Каин убивает брата и продолжает говорить с Богом. «Где Авель, брат твой?» — вопрошает Господь. И Каин отвечает: «Разве я сторож брату моему?» Мы слышим уже голос дерзкого убийцы, который вовсе не хочет каяться. Вспомните голос Адама по грехопадении: «Я наг, и скрылся» (Быт. 3:10). А Адам и Ева не убивали, а только надкусили плод, ослушавшись Господа. А теперь, смотрите, какая динамика падения: «Где брат твой?» — «Я что, сторож ему?» Это голос человека убившего, пролившего кровь своего брата. Еврейская Аггада говорит, что земля не хотела пить кровь убитого человека. Вообще земля не предназначена принимать в себя труп человека — не для этого она была создана. Она была создана для того, чтобы на ней жили и радовались, а не для того, чтобы погребать в себе и проглатывать тысячи трупов людей и животных. Поэтому земля не хотела пить кровь Авеля, и кровь свернулась и сгустилась на земле, оставаясь не всосанной, не впитанной землею.
Адам и Ева — отец и мать — похоронили своего ребенка. Это были первые похороны на земле. И эти первые похороны на земле — похороны праведника, убитого рукой брата. Видите, сколько всего сошлось тут?! Обычно дети хоронят родителей, а там все было по-другому. И первые отец и мать поняли, что теперь будет дальше. Они говорили себе: «Вот какая жизнь нас ожидает! Мы будем рожать детей, а дети станут убивать друг друга. И все из-за того, что мы не исполнили заповедь!..» Вот почему Адам плакал все 930 лет своей жизни. Непрестанно плакал, и плакал, и плакал. Он рожал детей, потому что исполнял заповедь, ибо Бог сказал ему: «Плодитесь, размножайтесь, наполните землю, населите ее, обладайте ею». Он делал это, но понимал, что рожает их к несчастью, рожает их в беду, они будут восставать друг на друга, они больны, они заразились — заразились гордостью, заразились завистью.

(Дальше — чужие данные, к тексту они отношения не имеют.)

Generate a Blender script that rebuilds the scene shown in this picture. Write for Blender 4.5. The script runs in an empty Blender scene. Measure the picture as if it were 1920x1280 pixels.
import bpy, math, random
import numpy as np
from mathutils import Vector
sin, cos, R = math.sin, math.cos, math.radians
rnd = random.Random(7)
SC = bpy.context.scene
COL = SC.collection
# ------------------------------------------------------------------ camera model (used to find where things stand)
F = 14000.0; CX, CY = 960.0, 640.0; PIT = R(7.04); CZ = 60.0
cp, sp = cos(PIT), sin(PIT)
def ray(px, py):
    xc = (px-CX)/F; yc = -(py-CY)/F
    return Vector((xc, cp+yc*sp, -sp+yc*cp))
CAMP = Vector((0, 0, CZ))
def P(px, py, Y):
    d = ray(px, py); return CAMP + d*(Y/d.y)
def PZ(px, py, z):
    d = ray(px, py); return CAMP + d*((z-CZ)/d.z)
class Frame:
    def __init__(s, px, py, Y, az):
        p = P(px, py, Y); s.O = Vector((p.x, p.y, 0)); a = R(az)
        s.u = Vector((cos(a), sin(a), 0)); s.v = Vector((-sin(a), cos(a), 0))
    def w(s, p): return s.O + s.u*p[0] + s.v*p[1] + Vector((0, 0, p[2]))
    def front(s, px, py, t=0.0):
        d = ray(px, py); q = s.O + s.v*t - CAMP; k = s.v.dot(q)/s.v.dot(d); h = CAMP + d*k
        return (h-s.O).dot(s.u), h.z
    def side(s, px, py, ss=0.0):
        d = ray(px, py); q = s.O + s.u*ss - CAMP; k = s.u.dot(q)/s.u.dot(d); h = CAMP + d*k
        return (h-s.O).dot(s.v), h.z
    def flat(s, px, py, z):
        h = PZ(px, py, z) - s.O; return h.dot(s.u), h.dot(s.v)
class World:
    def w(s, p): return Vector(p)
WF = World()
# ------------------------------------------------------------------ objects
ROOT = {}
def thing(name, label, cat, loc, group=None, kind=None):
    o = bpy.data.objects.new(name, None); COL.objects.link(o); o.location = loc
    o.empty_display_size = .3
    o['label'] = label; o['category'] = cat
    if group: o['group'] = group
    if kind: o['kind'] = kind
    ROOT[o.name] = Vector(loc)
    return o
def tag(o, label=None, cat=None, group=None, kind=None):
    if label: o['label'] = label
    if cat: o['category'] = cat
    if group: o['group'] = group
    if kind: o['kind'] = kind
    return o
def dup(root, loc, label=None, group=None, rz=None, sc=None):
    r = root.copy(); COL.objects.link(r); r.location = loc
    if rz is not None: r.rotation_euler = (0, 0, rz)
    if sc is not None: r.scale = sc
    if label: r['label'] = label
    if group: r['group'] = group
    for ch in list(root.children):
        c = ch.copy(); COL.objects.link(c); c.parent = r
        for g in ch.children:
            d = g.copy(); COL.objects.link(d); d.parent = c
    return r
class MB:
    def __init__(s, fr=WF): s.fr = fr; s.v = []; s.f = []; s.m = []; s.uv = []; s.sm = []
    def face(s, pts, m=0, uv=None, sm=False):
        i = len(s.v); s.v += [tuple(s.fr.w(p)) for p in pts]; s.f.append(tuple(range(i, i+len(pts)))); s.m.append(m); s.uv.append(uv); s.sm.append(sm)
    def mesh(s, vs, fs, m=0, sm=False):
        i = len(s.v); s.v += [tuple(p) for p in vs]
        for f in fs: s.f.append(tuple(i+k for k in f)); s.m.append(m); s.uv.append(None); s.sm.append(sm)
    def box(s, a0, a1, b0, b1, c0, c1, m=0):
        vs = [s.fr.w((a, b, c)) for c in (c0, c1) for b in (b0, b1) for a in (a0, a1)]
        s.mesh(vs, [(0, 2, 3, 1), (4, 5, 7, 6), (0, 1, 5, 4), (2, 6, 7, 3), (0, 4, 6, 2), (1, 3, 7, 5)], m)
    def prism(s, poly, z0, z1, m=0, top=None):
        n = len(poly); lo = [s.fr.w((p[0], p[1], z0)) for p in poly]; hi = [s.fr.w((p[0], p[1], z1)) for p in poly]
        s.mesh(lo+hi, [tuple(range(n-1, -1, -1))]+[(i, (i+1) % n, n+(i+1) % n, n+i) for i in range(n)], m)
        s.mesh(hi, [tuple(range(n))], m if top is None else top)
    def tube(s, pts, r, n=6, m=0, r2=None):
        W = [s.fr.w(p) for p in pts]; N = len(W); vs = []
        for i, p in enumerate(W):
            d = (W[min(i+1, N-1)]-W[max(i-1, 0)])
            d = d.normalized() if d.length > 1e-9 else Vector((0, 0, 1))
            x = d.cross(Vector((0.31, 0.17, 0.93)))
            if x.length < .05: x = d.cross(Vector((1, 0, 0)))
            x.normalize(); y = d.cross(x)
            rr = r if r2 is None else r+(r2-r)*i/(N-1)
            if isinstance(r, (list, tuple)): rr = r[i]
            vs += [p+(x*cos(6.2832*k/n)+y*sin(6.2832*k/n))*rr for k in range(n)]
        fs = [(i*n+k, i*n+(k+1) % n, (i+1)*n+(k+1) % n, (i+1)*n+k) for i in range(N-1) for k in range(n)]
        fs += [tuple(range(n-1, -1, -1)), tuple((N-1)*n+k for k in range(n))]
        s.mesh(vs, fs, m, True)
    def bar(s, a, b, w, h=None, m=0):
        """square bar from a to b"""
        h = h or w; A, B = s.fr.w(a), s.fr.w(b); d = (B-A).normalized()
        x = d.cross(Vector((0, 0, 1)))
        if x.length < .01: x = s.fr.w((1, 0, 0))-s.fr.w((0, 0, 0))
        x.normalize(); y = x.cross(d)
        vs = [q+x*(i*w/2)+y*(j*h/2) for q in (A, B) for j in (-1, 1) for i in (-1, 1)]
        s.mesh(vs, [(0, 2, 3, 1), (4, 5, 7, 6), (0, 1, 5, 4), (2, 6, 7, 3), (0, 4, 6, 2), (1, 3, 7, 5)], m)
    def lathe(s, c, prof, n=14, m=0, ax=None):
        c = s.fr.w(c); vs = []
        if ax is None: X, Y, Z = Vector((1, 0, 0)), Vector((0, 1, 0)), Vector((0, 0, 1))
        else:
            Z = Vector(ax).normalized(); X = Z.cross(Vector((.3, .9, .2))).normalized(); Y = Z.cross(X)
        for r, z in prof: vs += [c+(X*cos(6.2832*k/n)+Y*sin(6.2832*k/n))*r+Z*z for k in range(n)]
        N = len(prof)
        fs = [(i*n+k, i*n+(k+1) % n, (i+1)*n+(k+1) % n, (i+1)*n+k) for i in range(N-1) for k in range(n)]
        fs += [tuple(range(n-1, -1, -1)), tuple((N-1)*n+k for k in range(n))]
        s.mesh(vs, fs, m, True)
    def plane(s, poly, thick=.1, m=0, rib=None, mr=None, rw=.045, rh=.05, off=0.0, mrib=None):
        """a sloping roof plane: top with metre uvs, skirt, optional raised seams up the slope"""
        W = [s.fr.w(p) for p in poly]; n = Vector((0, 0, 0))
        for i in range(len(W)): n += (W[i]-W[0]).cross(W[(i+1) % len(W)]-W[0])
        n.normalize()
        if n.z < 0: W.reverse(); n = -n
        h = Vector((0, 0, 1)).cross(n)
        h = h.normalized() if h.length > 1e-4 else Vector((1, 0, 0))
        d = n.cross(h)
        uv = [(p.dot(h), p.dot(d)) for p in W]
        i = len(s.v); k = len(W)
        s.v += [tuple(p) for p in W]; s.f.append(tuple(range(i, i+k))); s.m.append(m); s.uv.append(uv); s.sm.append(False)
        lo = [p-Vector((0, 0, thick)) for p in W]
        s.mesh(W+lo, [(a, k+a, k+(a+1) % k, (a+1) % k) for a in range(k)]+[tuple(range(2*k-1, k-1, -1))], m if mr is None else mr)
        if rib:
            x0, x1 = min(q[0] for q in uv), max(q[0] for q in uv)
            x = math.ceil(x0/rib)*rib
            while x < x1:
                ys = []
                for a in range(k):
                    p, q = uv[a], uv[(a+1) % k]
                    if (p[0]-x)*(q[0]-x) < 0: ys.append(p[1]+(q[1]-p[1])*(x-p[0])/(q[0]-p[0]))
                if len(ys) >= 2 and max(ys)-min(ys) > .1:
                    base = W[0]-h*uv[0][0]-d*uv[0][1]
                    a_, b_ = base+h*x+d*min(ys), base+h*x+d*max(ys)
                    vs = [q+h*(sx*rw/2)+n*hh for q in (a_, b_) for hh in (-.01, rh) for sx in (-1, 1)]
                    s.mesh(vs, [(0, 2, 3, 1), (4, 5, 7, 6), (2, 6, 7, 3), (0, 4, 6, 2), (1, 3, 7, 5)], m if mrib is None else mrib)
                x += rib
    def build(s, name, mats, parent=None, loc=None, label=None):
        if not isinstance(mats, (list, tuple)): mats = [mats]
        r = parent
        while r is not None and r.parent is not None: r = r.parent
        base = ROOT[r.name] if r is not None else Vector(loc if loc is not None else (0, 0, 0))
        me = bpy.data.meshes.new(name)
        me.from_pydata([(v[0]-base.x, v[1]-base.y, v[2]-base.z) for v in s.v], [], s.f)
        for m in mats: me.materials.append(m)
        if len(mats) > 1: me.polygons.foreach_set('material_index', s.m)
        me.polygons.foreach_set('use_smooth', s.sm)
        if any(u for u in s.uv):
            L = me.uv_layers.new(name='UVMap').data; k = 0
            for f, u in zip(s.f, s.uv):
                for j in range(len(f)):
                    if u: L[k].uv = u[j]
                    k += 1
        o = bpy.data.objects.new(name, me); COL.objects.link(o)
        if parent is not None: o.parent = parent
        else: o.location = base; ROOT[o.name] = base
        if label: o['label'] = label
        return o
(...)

Когда люди дерутся, когда страны воюют, мы, заметьте, решаем нашим примитивным мелким умом, что они воюют только или за нефть, или за лес, или за воду, или за деньги, или за то, или за иное… за мировую гармонию и спокойствие. Но первое убийство на земле совершилось не за женщину, не за деньги и не за землю. Это было убийство из-за гордости — по духовным причинам. Ищите, друзья мои, духовные причины в каждом конфликте. Ибо в каждом конфликте есть духовные причины, есть борьба добра и зла — извечная борьба добра и зла. Есть непримиримая ненависть зла к добру и нежелание успокоиться. Есть вечное желание убрать с земли того, кто, как тебе кажется, мешает. Как убили Христа — для того, чтобы изгладить Его имя из памяти и больше не слышать слов из уст Его. Однако Он воскрес. Потому что правда неубиваема.